:: MATERIAL PROVIDED ::
^^^^^^^^

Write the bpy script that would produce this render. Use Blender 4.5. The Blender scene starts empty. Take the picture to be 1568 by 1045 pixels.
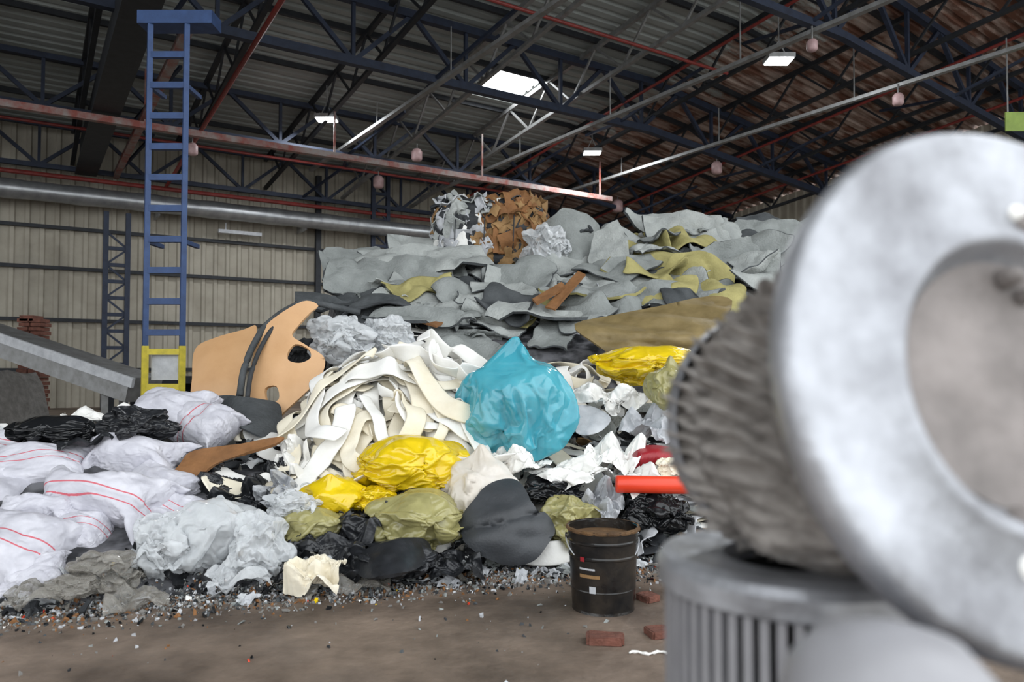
import bpy, bmesh, math, random, time
from mathutils import Vector, Matrix, Euler, noise
from mathutils.geometry import delaunay_2d_cdt
random.seed(7)
R=random.random
def U(a,b): return a+(b-a)*random.random()
scene=bpy.context.scene
H0=1.1; F=1150.0
# survey helper: photo measurement (1568-wide print) + real distance -> world metres
def W(px,py,Y): return Vector(((px-784)/F*Y, Y, H0+(560-py)/F*Y))
# hall axes (building is turned 33 deg from the view axis)
UA=Vector((0.838,0.5456,0)); WA=Vector((-0.5456,0.838,0))
def HP(u,w,z): return UA*u+WA*w+Vector((0,0,z))

# ---------------------------------------------------------------- materials
def lin(c):
    return c/12.92 if c<=0.04045 else ((c+0.055)/1.055)**2.4
def C(h):
    h=h.lstrip('#'); return tuple(lin(int(h[i:i+2],16)/255) for i in (0,2,4))+(1,)
def M(name,col,col2=None,rough=.6,metal=0,vs=4,bump=0,bs=20,bt='noise',alpha=1,trans=0,spec=.5,contrast=.25,detail=6,dist=.03,film=None):
    m=bpy.data.materials.new(name); m.use_nodes=True
    nt=m.node_tree; N=nt.nodes; L=nt.links
    b=N['Principled BSDF']
    b.inputs['Roughness'].default_value=rough; b.inputs['Metallic'].default_value=metal
    b.inputs['Alpha'].default_value=alpha
    b.inputs['Transmission Weight'].default_value=trans
    b.inputs['Specular IOR Level'].default_value=spec
    c1=C(col)
    c2=C(col2) if col2 else tuple(x*.65 for x in c1[:3])+(1,)
    tc=N.new('ShaderNodeTexCoord')
    nz=N.new('ShaderNodeTexNoise'); nz.inputs['Scale'].default_value=vs; nz.inputs['Detail'].default_value=detail
    nz.inputs['Roughness'].default_value=.62
    L.new(tc.outputs['Object'],nz.inputs['Vector'])
    rp=N.new('ShaderNodeValToRGB'); rp.color_ramp.elements[0].position=.5-contrast; rp.color_ramp.elements[1].position=.5+contrast
    rp.color_ramp.elements[0].color=c2; rp.color_ramp.elements[1].color=c1
    L.new(nz.outputs['Fac'],rp.inputs['Fac']); L.new(rp.outputs['Color'],b.inputs['Base Color'])
    if bump>0:
        bn=N.new('ShaderNodeBump'); bn.inputs['Strength'].default_value=bump; bn.inputs['Distance'].default_value=dist
        t=N.new('ShaderNodeTexNoise'); t.inputs['Scale'].default_value=bs; t.inputs['Detail'].default_value=8
        if bt=='v':
            t.noise_type='RIDGED_MULTIFRACTAL'; t.inputs['Detail'].default_value=3; t.inputs['Scale'].default_value=bs*.55
            t.inputs['Distortion'].default_value=.6
        L.new(tc.outputs['Object'],t.inputs['Vector']); L.new(t.outputs['Fac'],bn.inputs['Height'])
        L.new(bn.outputs['Normal'],b.inputs['Normal'])
        if film:
            lw=N.new('ShaderNodeLayerWeight'); lw.inputs['Blend'].default_value=.5
            L.new(bn.outputs['Normal'],lw.inputs['Normal'])
            mr=N.new('ShaderNodeMapRange'); mr.inputs[3].default_value=film[0]; mr.inputs[4].default_value=film[1]
            L.new(lw.outputs['Facing'],mr.inputs[0]); L.new(mr.outputs[0],b.inputs['Alpha'])
    return m

def stripe_mat():
    m=M('woven_sack','#dddce3','#b0afb9',rough=.5,vs=2,bump=.35,bs=8,bt='v')
    nt=m.node_tree;N=nt.nodes;L=nt.links;b=N['Principled BSDF']
    tc=[n for n in N if n.type=='TEX_COORD'][0]
    base=b.inputs['Base Color'].links[0].from_socket
    sp=N.new('ShaderNodeSeparateXYZ'); L.new(tc.outputs['Object'],sp.inputs[0])
    outs=[]
    for c,wd in ((.22,.014),(-.02,.014)):
        s=N.new('ShaderNodeMath'); s.operation='COMPARE'; s.inputs[1].default_value=c; s.inputs[2].default_value=wd
        L.new(sp.outputs['Y'],s.inputs[0]); outs.append(s)
    mx=N.new('ShaderNodeMath'); mx.operation='MAXIMUM'; L.new(outs[0].outputs[0],mx.inputs[0]); L.new(outs[1].outputs[0],mx.inputs[1])
    mc=N.new('ShaderNodeMix'); mc.data_type='RGBA'; L.new(mx.outputs[0],mc.inputs[0]); L.new(base,mc.inputs[6]); mc.inputs[7].default_value=C('#c85f6c')
    L.new(mc.outputs[2],b.inputs['Base Color'])
    return m

mat_sack=stripe_mat()
mat_sack0=M('plain_woven_sack','#dddce3','#b0afb9',rough=.5,vs=2,bump=.35,bs=8,bt='v')
m_white=M('white_foam','#f8f7f4','#e8e6e0',rough=.85,vs=6,bump=.12,bs=40)
m_cream=M('cream_foam','#f3ecdb','#e2d8c0',rough=.85,vs=6,bump=.12,bs=40)
m_gwhite=M('grey_white_fabric','#cdcfd2','#a2a4a9',rough=.8,vs=6,bump=.2,bs=30)
m_felt=M('grey_felt','#a0a4a2','#7a7e7c',rough=.95,vs=4,bump=.5,bs=45,spec=.1)
m_felt2=M('light_felt','#b9bcb9','#939795',rough=.95,vs=4,bump=.5,bs=45,spec=.1)
m_felt3=M('dark_felt','#5f6264','#3d4042',rough=.95,vs=4,bump=.4,bs=45,spec=.1)
m_olive=M('olive_foam','#b9b078','#918a5c',rough=.9,vs=5,bump=.3,bs=50,spec=.1)
m_black=M('black_plastic','#1d1f22','#101113',rough=.22,vs=6,bump=.25,bs=9,bt='v')
m_dfab=M('dark_fabric','#3a3d41','#212326',rough=.7,vs=8,bump=.3,bs=30)
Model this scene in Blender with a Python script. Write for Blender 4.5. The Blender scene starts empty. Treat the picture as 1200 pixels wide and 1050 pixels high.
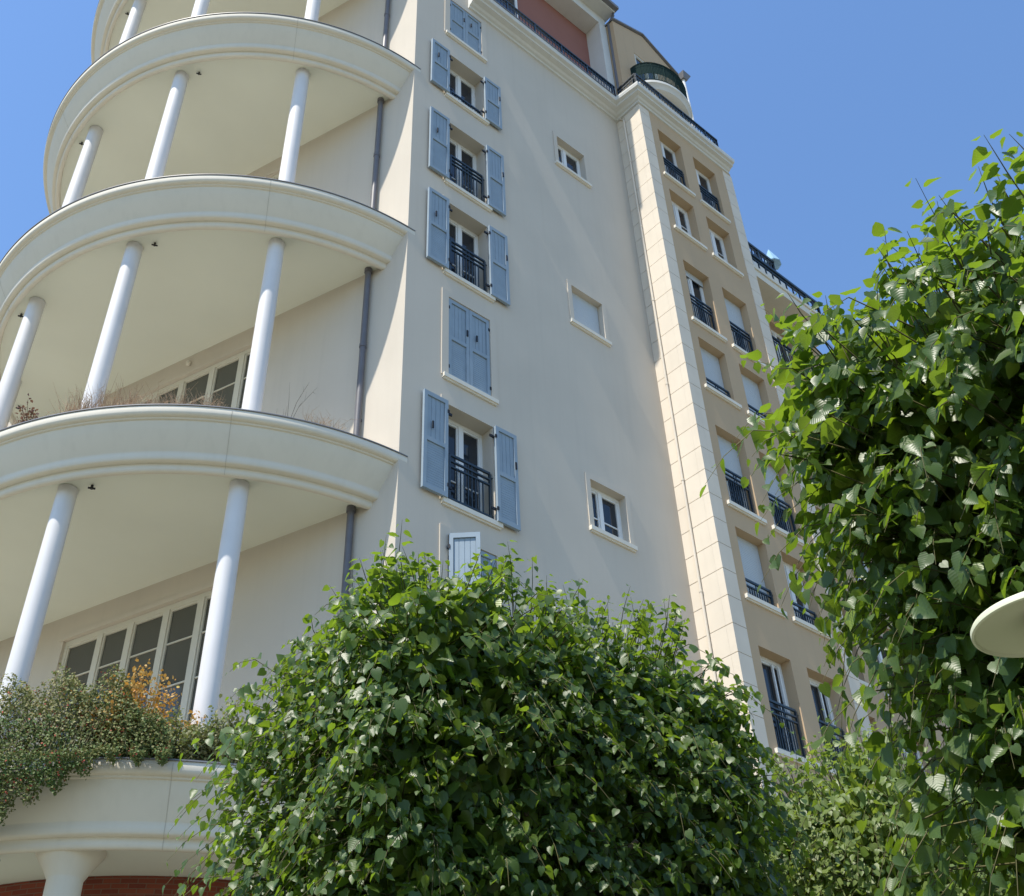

^^^^^^^^

Output the data exactly. Pictures don't belong in the result.

Write the bpy script that would produce this render. Use Blender 4.5. The Blender scene starts empty. Take the picture to be 1568 by 1045 pixels.
import bpy, bmesh, math, random, time
from mathutils import Vector, Matrix, Euler, noise
from mathutils.geometry import delaunay_2d_cdt
random.seed(7)
R=random.random
def U(a,b): return a+(b-a)*random.random()
scene=bpy.context.scene
H0=1.1; F=1150.0
# survey helper: photo measurement (1568-wide print) + real distance -> world metres
def W(px,py,Y): return Vector(((px-784)/F*Y, Y, H0+(560-py)/F*Y))
# hall axes (building is turned 33 deg from the view axis)
UA=Vector((0.838,0.5456,0)); WA=Vector((-0.5456,0.838,0))
def HP(u,w,z): return UA*u+WA*w+Vector((0,0,z))

# ---------------------------------------------------------------- materials
def lin(c):
    return c/12.92 if c<=0.04045 else ((c+0.055)/1.055)**2.4
def C(h):
    h=h.lstrip('#'); return tuple(lin(int(h[i:i+2],16)/255) for i in (0,2,4))+(1,)
def M(name,col,col2=None,rough=.6,metal=0,vs=4,bump=0,bs=20,bt='noise',alpha=1,trans=0,spec=.5,contrast=.25,detail=6,dist=.03,film=None):
    m=bpy.data.materials.new(name); m.use_nodes=True
    nt=m.node_tree; N=nt.nodes; L=nt.links
    b=N['Principled BSDF']
    b.inputs['Roughness'].default_value=rough; b.inputs['Metallic'].default_value=metal
    b.inputs['Alpha'].default_value=alpha
    b.inputs['Transmission Weight'].default_value=trans
    b.inputs['Specular IOR Level'].default_value=spec
    c1=C(col)
    c2=C(col2) if col2 else tuple(x*.65 for x in c1[:3])+(1,)
    tc=N.new('ShaderNodeTexCoord')
    nz=N.new('ShaderNodeTexNoise'); nz.inputs['Scale'].default_value=vs; nz.inputs['Detail'].default_value=detail
    nz.inputs['Roughness'].default_value=.62
    L.new(tc.outputs['Object'],nz.inputs['Vector'])
    rp=N.new('ShaderNodeValToRGB'); rp.color_ramp.elements[0].position=.5-contrast; rp.color_ramp.elements[1].position=.5+contrast
    rp.color_ramp.elements[0].color=c2; rp.color_ramp.elements[1].color=c1
    L.new(nz.outputs['Fac'],rp.inputs['Fac']); L.new(rp.outputs['Color'],b.inputs['Base Color'])
    if bump>0:
        bn=N.new('ShaderNodeBump'); bn.inputs['Strength'].default_value=bump; bn.inputs['Distance'].default_value=dist
        t=N.new('ShaderNodeTexNoise'); t.inputs['Scale'].default_value=bs; t.inputs['Detail'].default_value=8
        if bt=='v':
            t.noise_type='RIDGED_MULTIFRACTAL'; t.inputs['Detail'].default_value=3; t.inputs['Scale'].default_value=bs*.55
            t.inputs['Distortion'].default_value=.6
        L.new(tc.outputs['Object'],t.inputs['Vector']); L.new(t.outputs['Fac'],bn.inputs['Height'])
        L.new(bn.outputs['Normal'],b.inputs['Normal'])
        if film:
            lw=N.new('ShaderNodeLayerWeight'); lw.inputs['Blend'].default_value=.5
            L.new(bn.outputs['Normal'],lw.inputs['Normal'])
            mr=N.new('ShaderNodeMapRange'); mr.inputs[3].default_value=film[0]; mr.inputs[4].default_value=film[1]
            L.new(lw.outputs['Facing'],mr.inputs[0]); L.new(mr.outputs[0],b.inputs['Alpha'])
    return m

def stripe_mat():
    m=M('woven_sack','#dddce3','#b0afb9',rough=.5,vs=2,bump=.35,bs=8,bt='v')
    nt=m.node_tree;N=nt.nodes;L=nt.links;b=N['Principled BSDF']
    tc=[n for n in N if n.type=='TEX_COORD'][0]
    base=b.inputs['Base Color'].links[0].from_socket
    sp=N.new('ShaderNodeSeparateXYZ'); L.new(tc.outputs['Object'],sp.inputs[0])
    outs=[]
    for c,wd in ((.22,.014),(-.02,.014)):
        s=N.new('ShaderNodeMath'); s.operation='COMPARE'; s.inputs[1].default_value=c; s.inputs[2].default_value=wd
        L.new(sp.outputs['Y'],s.inputs[0]); outs.append(s)
    mx=N.new('ShaderNodeMath'); mx.operation='MAXIMUM'; L.new(outs[0].outputs[0],mx.inputs[0]); L.new(outs[1].outputs[0],mx.inputs[1])
    mc=N.new('ShaderNodeMix'); mc.data_type='RGBA'; L.new(mx.outputs[0],mc.inputs[0]); L.new(base,mc.inputs[6]); mc.inputs[7].default_value=C('#c85f6c')
    L.new(mc.outputs[2],b.inputs['Base Color'])
    return m

mat_sack=stripe_mat()
mat_sack0=M('plain_woven_sack','#dddce3','#b0afb9',rough=.5,vs=2,bump=.35,bs=8,bt='v')
m_white=M('white_foam','#f8f7f4','#e8e6e0',rough=.85,vs=6,bump=.12,bs=40)
m_cream=M('cream_foam','#f3ecdb','#e2d8c0',rough=.85,vs=6,bump=.12,bs=40)
m_gwhite=M('grey_white_fabric','#cdcfd2','#a2a4a9',rough=.8,vs=6,bump=.2,bs=30)
m_felt=M('grey_felt','#a0a4a2','#7a7e7c',rough=.95,vs=4,bump=.5,bs=45,spec=.1)
m_felt2=M('light_felt','#b9bcb9','#939795',rough=.95,vs=4,bump=.5,bs=45,spec=.1)
m_felt3=M('dark_felt','#5f6264','#3d4042',rough=.95,vs=4,bump=.4,bs=45,spec=.1)
m_olive=M('olive_foam','#b9b078','#918a5c',rough=.9,vs=5,bump=.3,bs=50,spec=.1)
m_black=M('black_plastic','#1d1f22','#101113',rough=.22,vs=6,bump=.25,bs=9,bt='v')
m_dfab=M('dark_fabric','#3a3d41','#212326',rough=.7,vs=8,bump=.3,bs=30)
Model this scene in Blender with a Python script. Write for Blender 4.5. The Blender scene starts empty. Treat the picture as 1200 pixels wide and 1050 pixels high.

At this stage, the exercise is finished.